Is Trump a conservative? How should we teach conservatism in the age of Trump? Inside Higher Ed was at the annual meeting of the American Historical Association this past weekend and reported on a session titled “Teaching Conservatism in the Age of Trump.”
Here is a taste:
WASHINGTON — Seth Cotlar, a professor of history at Willamette University in Oregon, isn’t a historian of conservatism (or a conservative). But around 2010, as the Tea Party raged, he felt increasingly alarmed by some students’ tendency to dismiss conservatives as ignorant racist who, in his paraphrasing, “just aren’t as smart as me yet.”
So he began teaching a course on the history of conservatism, to engage one small corner of the overwhelmingly liberal Willamette universe in informed political debate. Cotlar’s duty wasn’t to change minds, he said, just to open them to what conservatism actually is: “a politically robust, complicated phenomenon.”
Now, Cotlar said here Thursday at the American Historical Association’s annual meeting, President Trump has complicated all that.
Donald Trump’s election “totally has thrown into disarray my understanding of American history,” Cotlar said during a well-attended panel on teaching conservatism in the age of Trump. “The last 200-plus years of American history have been like a series of West Wing episodes and then [last] November, someone sat on the remote and now we’re watching a marathon of Curb Your Enthusiasm.”

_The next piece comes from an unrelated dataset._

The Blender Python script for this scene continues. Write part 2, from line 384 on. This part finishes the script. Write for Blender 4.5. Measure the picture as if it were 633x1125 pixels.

Describing Trump as caffeine-crazed and hyperactive, rather than the “slow, steady hand” typically associated with conservatism, Cotlar said the president’s rhetoric and policy positions not only defy conservative principles and political norms but also pose urgent pedagogical questions.
“How do we think about and engage with conservative Trump voters?” Cotlar asked. “What does it mean to empathize with people who advocate white nationalism?”
As always, Seth Cotlar is asking the right questions.